La primera ronda de las elecciones presidenciales de Afganistán, celebrada a principios de abril, fue recibida como un acontecimiento esperanzador en un país que avanza lentamente hacia un futuro mejor. La segunda ronda, concluida el 14 de junio, ha resucitado los fantasmas del pasado. Trece años después de la intervención militar de Estados Unidos, 18 del comienzo del gobierno talibán, y 25 desde la retirada de las tropas de ocupación soviéticas, el país permanece en su habitual estado de caos.
La inestabilidad se refleja en un número: dos, el de supuestos ganadores de las elecciones. Los resultados preliminares apuntan a una victoria de Ashraf Ghani, el antiguo técnico del Banco Mundial. Su rival, Abdulá Abdulá, denunció la elección como fraudulenta el 14 de junio y se niega a aceptar estas conclusiones. El 8 de julio, Abdulá proclamó su victoria electoral.
Aunque los gestos de Abdulá –denunciar el fraude electoral y cuestionar la neutralidad de la Comisión Electoral Independiente– puedan resultar sospechosos, los precedentes también lo son. En las elecciones de 2009, Hamid Karzai, en el poder desde 2001, ganó unos comicios claramente amañados. Con un proceso de auditoría sobre la marcha, Afganistán cuenta con poco tiempo para alcanzar un consenso de mínimos respecto a una situación tan delicada. Aunque Ghani ha apoyado la auditoría, insiste en que la toma de posesión del nuevo presidente, programada para el 2 de agosto, no se puede retrasar.

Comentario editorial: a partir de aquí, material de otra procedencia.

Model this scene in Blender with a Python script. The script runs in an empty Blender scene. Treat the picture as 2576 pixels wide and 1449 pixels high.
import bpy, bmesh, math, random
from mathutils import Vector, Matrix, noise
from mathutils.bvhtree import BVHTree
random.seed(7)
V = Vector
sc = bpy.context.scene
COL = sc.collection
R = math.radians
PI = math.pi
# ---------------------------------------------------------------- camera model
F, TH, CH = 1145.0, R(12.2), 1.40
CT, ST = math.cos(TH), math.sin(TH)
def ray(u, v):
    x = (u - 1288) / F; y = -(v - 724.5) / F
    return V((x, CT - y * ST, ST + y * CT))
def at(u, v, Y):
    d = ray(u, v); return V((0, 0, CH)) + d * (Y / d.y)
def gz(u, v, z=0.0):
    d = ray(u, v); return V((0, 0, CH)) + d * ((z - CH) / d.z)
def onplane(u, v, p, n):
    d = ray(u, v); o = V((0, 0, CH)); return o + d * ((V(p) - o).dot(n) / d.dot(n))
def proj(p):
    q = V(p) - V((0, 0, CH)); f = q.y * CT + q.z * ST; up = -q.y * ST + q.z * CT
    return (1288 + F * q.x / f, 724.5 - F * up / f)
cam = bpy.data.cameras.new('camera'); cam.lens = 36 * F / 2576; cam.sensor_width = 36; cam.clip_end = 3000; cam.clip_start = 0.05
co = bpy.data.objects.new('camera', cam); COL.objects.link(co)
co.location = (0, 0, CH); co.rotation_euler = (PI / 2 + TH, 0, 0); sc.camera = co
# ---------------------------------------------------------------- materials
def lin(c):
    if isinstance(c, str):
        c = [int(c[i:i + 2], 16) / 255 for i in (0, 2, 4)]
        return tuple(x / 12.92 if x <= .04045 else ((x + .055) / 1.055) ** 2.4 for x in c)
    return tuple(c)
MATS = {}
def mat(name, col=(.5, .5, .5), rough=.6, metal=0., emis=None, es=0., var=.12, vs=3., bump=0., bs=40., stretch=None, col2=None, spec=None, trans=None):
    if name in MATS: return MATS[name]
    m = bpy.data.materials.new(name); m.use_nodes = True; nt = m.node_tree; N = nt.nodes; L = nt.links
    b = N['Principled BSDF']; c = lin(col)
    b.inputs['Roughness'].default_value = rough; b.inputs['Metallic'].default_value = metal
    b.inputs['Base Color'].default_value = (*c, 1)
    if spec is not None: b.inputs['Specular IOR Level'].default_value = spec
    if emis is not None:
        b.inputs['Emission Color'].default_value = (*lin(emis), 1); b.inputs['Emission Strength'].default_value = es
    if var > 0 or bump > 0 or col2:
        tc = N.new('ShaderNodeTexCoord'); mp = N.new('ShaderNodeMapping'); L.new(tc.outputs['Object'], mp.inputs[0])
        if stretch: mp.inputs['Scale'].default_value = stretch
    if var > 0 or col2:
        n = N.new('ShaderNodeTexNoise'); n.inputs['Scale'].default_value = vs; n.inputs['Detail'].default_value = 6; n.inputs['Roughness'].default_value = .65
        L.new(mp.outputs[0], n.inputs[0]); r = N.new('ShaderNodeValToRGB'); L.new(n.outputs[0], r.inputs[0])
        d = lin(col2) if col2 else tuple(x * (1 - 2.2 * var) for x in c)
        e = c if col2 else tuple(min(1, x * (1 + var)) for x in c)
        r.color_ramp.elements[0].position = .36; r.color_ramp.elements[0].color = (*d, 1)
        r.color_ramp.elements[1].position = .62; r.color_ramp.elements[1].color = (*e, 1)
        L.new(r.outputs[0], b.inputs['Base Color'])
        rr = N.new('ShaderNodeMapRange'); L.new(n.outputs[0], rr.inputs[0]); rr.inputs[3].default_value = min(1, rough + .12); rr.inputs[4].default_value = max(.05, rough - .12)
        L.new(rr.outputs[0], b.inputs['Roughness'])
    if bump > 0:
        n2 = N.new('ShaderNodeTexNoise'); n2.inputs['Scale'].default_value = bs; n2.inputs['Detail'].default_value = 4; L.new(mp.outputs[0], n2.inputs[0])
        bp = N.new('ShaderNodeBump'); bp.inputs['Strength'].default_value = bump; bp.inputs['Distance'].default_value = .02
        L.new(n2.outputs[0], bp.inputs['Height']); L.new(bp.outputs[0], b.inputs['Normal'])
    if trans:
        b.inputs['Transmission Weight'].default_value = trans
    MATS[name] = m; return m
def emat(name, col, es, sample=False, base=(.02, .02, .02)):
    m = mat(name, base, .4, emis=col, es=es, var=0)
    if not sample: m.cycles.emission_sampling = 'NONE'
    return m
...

Más allá de la existencia o no de fraude, el resultado de las elecciones revela un país profundamente dividido por zanjas étnicas y culturales. Aunque Helena Malikyar opina que la etnicidad está perdiendo peso como factor identitario, la realidad indica que sigue siendo un elemento importante. Como señala Íñigo Sáenz de Ugarte, “los uzbekos votan a uzbekos, los pastunes a pastunes, los tayikos a tayikos, y los hazaras (chiíes) reparten sus votos entre varios”.

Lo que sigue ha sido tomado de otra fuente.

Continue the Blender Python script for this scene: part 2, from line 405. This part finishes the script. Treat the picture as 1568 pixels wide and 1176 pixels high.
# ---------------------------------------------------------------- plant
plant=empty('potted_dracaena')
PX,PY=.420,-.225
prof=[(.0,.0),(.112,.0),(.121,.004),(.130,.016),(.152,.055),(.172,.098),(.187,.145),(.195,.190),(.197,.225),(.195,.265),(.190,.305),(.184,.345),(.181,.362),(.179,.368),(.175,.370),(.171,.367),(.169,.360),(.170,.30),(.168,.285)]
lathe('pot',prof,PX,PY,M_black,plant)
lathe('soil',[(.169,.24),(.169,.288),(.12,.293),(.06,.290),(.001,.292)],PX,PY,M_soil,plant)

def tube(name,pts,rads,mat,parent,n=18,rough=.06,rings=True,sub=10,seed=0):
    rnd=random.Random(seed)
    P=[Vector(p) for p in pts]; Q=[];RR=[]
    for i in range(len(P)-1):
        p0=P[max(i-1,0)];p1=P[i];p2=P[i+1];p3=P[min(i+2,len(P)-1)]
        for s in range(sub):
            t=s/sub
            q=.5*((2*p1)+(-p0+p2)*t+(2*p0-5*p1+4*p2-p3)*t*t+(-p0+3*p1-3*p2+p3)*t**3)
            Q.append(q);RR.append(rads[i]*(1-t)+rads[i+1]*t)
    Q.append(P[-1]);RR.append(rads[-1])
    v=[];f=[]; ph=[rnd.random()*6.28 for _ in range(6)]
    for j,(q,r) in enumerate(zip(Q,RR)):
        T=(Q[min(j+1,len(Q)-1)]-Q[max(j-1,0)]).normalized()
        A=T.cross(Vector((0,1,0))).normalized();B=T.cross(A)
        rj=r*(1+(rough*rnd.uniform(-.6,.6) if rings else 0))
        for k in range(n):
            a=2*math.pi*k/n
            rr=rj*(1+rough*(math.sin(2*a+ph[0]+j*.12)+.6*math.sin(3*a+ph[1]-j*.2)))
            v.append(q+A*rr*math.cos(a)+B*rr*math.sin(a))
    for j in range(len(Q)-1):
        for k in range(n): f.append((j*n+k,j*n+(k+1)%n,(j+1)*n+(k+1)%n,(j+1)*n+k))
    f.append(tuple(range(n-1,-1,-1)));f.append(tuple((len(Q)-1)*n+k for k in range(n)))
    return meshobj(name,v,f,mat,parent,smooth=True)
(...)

Ambas campañas ejemplifican este hecho. Ghani, cuyo pasado tecnócrata exigía un compañero de fatigas con gancho, reclutó como número dos a Ahmed Rashid Dostum, un antiguo señor de la guerra acusado de cometer crímenes de guerra durante el conflicto civil afgano. La maniobra también estaba destinada a reforzarle entre la comunidad uzbeka, a la que pertenece Dostum (Ghani es miembro de la etnia pastún, mayoritaria en el sur y el este del país). Abdulá, que es mitad pastún y mitad tayiko, recibe el apoyo de estos últimos en el norte y oeste del país. El mapa identitario de Afganistán es demasiado complejo como para resumirlo adecuadamente en unos pocos párrafos. La cuestión es que tiene un impacto determinante a nivel político.

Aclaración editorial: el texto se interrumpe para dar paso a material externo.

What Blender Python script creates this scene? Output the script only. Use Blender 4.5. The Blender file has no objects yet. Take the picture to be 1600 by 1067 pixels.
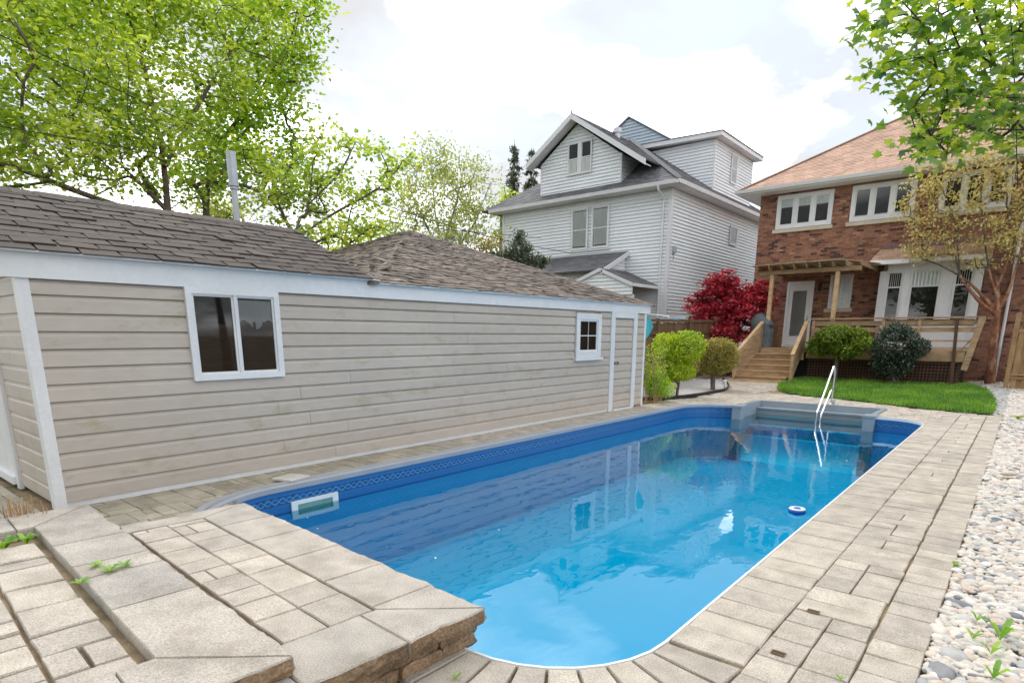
import bpy, math, random
import numpy as np
from mathutils import Vector, Matrix
random.seed(7); rng = np.random.default_rng(11)
S = bpy.context.scene
COL = S.collection
R_ = math.radians

# ------------------------------------------------------------------ camera
EYE = 1.62
YAW, PITCH, ROLL, FPX, CXP, CYP = R_(39.8), R_(13.35), R_(-.15), 942.7, 800.0, 746.3
_cy, _sy, _cp, _sp = math.cos(YAW), math.sin(YAW), math.cos(PITCH), math.sin(PITCH)
FW = Vector((-_sy*_cp, _cy*_cp, -_sp)); _r = Vector((_cy, _sy, 0)); _d = FW.cross(_r)
RT = _r*math.cos(ROLL)+_d*math.sin(ROLL); DN = -_r*math.sin(ROLL)+_d*math.cos(ROLL)
cam = bpy.data.cameras.new('camera'); co = bpy.data.objects.new('camera', cam); COL.objects.link(co)
m = Matrix.Identity(4)
for i in range(3):
    m[i][0] = RT[i]; m[i][1] = -DN[i]; m[i][2] = -FW[i]
m[2][3] = EYE
co.matrix_world = m
cam.sensor_width = 36; cam.lens = FPX/1600*36; cam.shift_y = (CYP-533.5)/1600; cam.clip_end = 2000; cam.clip_start = .05
S.camera = co

# ------------------------------------------------------------------ world, sun, exposure
SUN_EL, SUN_AZ = R_(52), R_(150)      # azimuth measured from +X, counter-clockwise, direction TO the sun
W = bpy.data.worlds.new('World'); S.world = W; W.use_nodes = True
SKY_OFF = (9.3, 5.9, 6)
def build_world():
    nt = W.node_tree; nt.nodes.clear(); N = nt.nodes.new; L = nt.links.new
    out = N('ShaderNodeOutputWorld'); bg = N('ShaderNodeBackground'); bg.inputs[1].default_value = .1
    L(bg.outputs[0], out.inputs[0])
    sky = N('ShaderNodeTexSky'); sky.sky_type = 'NISHITA'; sky.sun_disc = False
    sky.sun_elevation = SUN_EL; sky.sun_rotation = math.pi/2-SUN_AZ; sky.dust_density = 1.5
    tc = N('ShaderNodeTexCoord'); sp = N('ShaderNodeSeparateXYZ'); L(tc.outputs['Generated'], sp.inputs[0])
    mx = N('ShaderNodeMath'); mx.operation = 'MAXIMUM'; L(sp.outputs[2], mx.inputs[0]); mx.inputs[1].default_value = 0
    ad = N('ShaderNodeMath'); ad.operation = 'ADD'; L(mx.outputs[0], ad.inputs[0]); ad.inputs[1].default_value = .22
    dx = N('ShaderNodeMath'); dx.operation = 'DIVIDE'; L(sp.outputs[0], dx.inputs[0]); L(ad.outputs[0], dx.inputs[1])
    dy = N('ShaderNodeMath'); dy.operation = 'DIVIDE'; L(sp.outputs[1], dy.inputs[0]); L(ad.outputs[0], dy.inputs[1])
    cb = N('ShaderNodeCombineXYZ'); L(dx.outputs[0], cb.inputs[0]); L(dy.outputs[0], cb.inputs[1])
    m0 = N('ShaderNodeMapping'); m0.inputs['Location'].default_value = SKY_OFF; L(cb.outputs[0], m0.inputs[0])
    n1 = N('ShaderNodeTexNoise'); n1.inputs['Scale'].default_value = 1.3; n1.inputs['Detail'].default_value = 8
    n1.inputs['Roughness'].default_value = .55; n1.inputs['Distortion'].default_value = .25; L(m0.outputs[0], n1.inputs['Vector'])
    r1 = N('ShaderNodeMapRange'); r1.inputs[1].default_value = .37; r1.inputs[2].default_value = .55; L(n1.outputs[0], r1.inputs[0])
    mp = N('ShaderNodeMapping'); mp.inputs['Location'].default_value = (SKY_OFF[0]*1.7+3.1, 1.7-SKY_OFF[1], 4); L(cb.outputs[0], mp.inputs[0])
    n2 = N('ShaderNodeTexNoise'); n2.inputs['Scale'].default_value = 1.6; n2.inputs['Detail'].default_value = 6; L(mp.outputs[0], n2.inputs['Vector'])
    r2 = N('ShaderNodeMapRange'); r2.inputs[1].default_value = .46; r2.inputs[2].default_value = .74; L(n2.outputs[0], r2.inputs[0])
    cc = N('ShaderNodeMix'); cc.data_type = 'RGBA'; L(r2.outputs[0], cc.inputs[0])
    cc.inputs[6].default_value = (10.2, 10.35, 10.7, 1); cc.inputs[7].default_value = (88, 89, 90, 1)
    mixc = N('ShaderNodeMix'); mixc.data_type = 'RGBA'; L(r1.outputs[0], mixc.inputs[0])
    hz = N('ShaderNodeVectorMath'); hz.operation = 'MULTIPLY_ADD'; L(sky.outputs[0], hz.inputs[0]); hz.inputs[1].default_value = (.9, .9, .9); hz.inputs[2].default_value = (8.2, 8.8, 9.6)
    L(hz.outputs[0], mixc.inputs[6]); L(cc.outputs[2], mixc.inputs[7]); L(mixc.outputs[2], bg.inputs[0])
build_world()
sl = bpy.data.lights.new('sun', 'SUN'); sl.energy = 1.5; sl.angle = R_(12); sl.color = (1, .96, .89)
so = bpy.data.objects.new('sun', sl); COL.objects.link(so)
sd = Vector((math.cos(SUN_EL)*math.cos(SUN_AZ), math.cos(SUN_EL)*math.sin(SUN_AZ), math.sin(SUN_EL)))
so.rotation_euler = sd.to_track_quat('Z', 'Y').to_euler()
vs = S.view_settings; vs.view_transform = 'Standard'; vs.look = 'None'; vs.gamma = 1; vs.use_curve_mapping = False
vs.exposure = -.30
S.cycles.max_bounces = 10; S.cycles.transparent_max_bounces = 24; S.cycles.diffuse_bounces = 4
S.cycles.caustics_reflective = False; S.cycles.caustics_refractive = False

# ------------------------------------------------------------------ small geometry of the calibrated view
def at(px, py, depth):
    v = FW + RT*((px-CXP)/FPX) + DN*((py-CYP)/FPX)
    return Vector((0, 0, EYE)) + v*depth

# ------------------------------------------------------------------ materials
def mat(name, a, b=None, rough=.75, noise=3.0, namt=.18, fine=70, famt=.12, bump=.25, bdist=.004, rnd=1.0,
        stain=None, stain_scale=1.2, stain_at=(.5, .68), stain_amt=.7, spec=.35, metallic=0, stretch=None, coat=0):
    M = bpy.data.materials.new(name); M.use_nodes = True; nt = M.node_tree; N = nt.nodes.new; L = nt.links.new
    P = nt.nodes['Principled BSDF']
    g = N('ShaderNodeNewGeometry'); oi = N('ShaderNodeObjectInfo')
    s = N('ShaderNodeMath'); s.operation = 'ADD'; L(g.outputs['Random Per Island'], s.inputs[0]); L(oi.outputs['Random'], s.inputs[1])
    f = N('ShaderNodeMath'); f.operation = 'FRACT'; L(s.outputs[0], f.inputs[0])
    vec = g.outputs['Position']
    if stretch:
        mp = N('ShaderNodeMapping'); mp.inputs['Scale'].default_value = stretch; L(vec, mp.inputs[0]); vec = mp.outputs[0]
    b = b or a
    mx = N('ShaderNodeMix'); mx.data_type = 'RGBA'; L(f.outputs[0], mx.inputs[0])
    if rnd == 0: mx.inputs[0].default_value = .5; nt.links.remove(mx.inputs[0].links[0])
    mx.inputs[6].default_value = (*a, 1); mx.inputs[7].default_value = (*b, 1)
    n1 = N('ShaderNodeTexNoise'); n1.inputs['Scale'].default_value = noise; n1.inputs['Detail'].default_value = 5; L(vec, n1.inputs['Vector'])
    n2 = N('ShaderNodeTexNoise'); n2.inputs['Scale'].default_value = fine; n2.inputs['Detail'].default_value = 3; L(vec, n2.inputs['Vector'])
    m1 = N('ShaderNodeMapRange'); L(n1.outputs[0], m1.inputs[0]); m1.inputs[1].default_value = .3; m1.inputs[2].default_value = .7
    m1.inputs[3].default_value = 1-namt; m1.inputs[4].default_value = 1+namt
    m2 = N('ShaderNodeMapRange'); L(n2.outputs[0], m2.inputs[0]); m2.inputs[1].default_value = .3; m2.inputs[2].default_value = .7
    m2.inputs[3].default_value = 1-famt; m2.inputs[4].default_value = 1+famt
    mu = N('ShaderNodeMath'); mu.operation = 'MULTIPLY'; L(m1.outputs[0], mu.inputs[0]); L(m2.outputs[0], mu.inputs[1])
    sc = N('ShaderNodeVectorMath'); sc.operation = 'SCALE'; L(mx.outputs[2], sc.inputs[0]); L(mu.outputs[0], sc.inputs['Scale'])
    colr = sc.outputs[0]
    if stain:
        n3 = N('ShaderNodeTexNoise'); n3.inputs['Scale'].default_value = stain_scale; n3.inputs['Detail'].default_value = 7; n3.inputs['Roughness'].default_value = .65
        L(vec, n3.inputs['Vector'])
        m3 = N('ShaderNodeMapRange'); L(n3.outputs[0], m3.inputs[0]); m3.inputs[1].default_value = stain_at[0]; m3.inputs[2].default_value = stain_at[1]
        m3.inputs[4].default_value = stain_amt
        mm = N('ShaderNodeMix'); mm.data_type = 'RGBA'; L(m3.outputs[0], mm.inputs[0]); L(colr, mm.inputs[6]); mm.inputs[7].default_value = (*stain, 1)
        colr = mm.outputs[2]
    L(colr, P.inputs['Base Color'])
    P.inputs['Roughness'].default_value = rough; P.inputs['Specular IOR Level'].default_value = spec; P.inputs['Metallic'].default_value = metallic
    P.inputs['Coat Weight'].default_value = coat
    if bump:
        bp = N('ShaderNodeBump'); bp.inputs['Strength'].default_value = bump; bp.inputs['Distance'].default_value = bdist
        ad = N('ShaderNodeMath'); ad.operation = 'ADD'; L(n1.outputs[0], ad.inputs[0]); L(n2.outputs[0], ad.inputs[1])
        L(ad.outputs[0], bp.inputs['Height']); L(bp.outputs[0], P.inputs['Normal'])
    return M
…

La situación actual es potencialmente volátil, porque Abdulá conserva aliados de peso. Uno de ellos es Amullah Saleh, exjefe de Amaniyat, el servicio de inteligencia afgano. Otro es Mohamed Nur, el poderoso gobernador de la provincia de Balj. Nur, que apoyó a Abdulá en las elecciones de 2009, es tayiko y formó parte de la Alianza del Norte, luchando primero contra la Unión Soviética y después contra los talibanes. Los partidarios de Abdulá han apoyado las protestas contra los resultados, mencionando incluso la necesidad de “resistir” ante el resultado original de las elecciones.
Como señala Luis Andrés Bárcenas, el sucesor de Karzai habrá de hacer frente a la insurgencia talibana, llegar a un acuerdo con Estados Unidos respecto a la permanencia (o no) de soldados americanos en suelo afgano, y promover el desarrollo económico de un país en el que la falta de oportunidades alimenta el extremismo. Es un abanico de problemas imponente. En la tarea en la que más destacó Karzai, apunta Bárcenas, fue en la de comportarse como un «malabarista» capaz de balancear los múltiples intereses opuestos a los que hacía frente. El siguiente presidente tendrá que esforzarse aún más por mantener un mínimo de concordia, especialmente tras un resultado electoral tan divisorio. A la espera de que la auditoría concluya, la seguridad de Afganistán continúa siendo extremadamente frágil.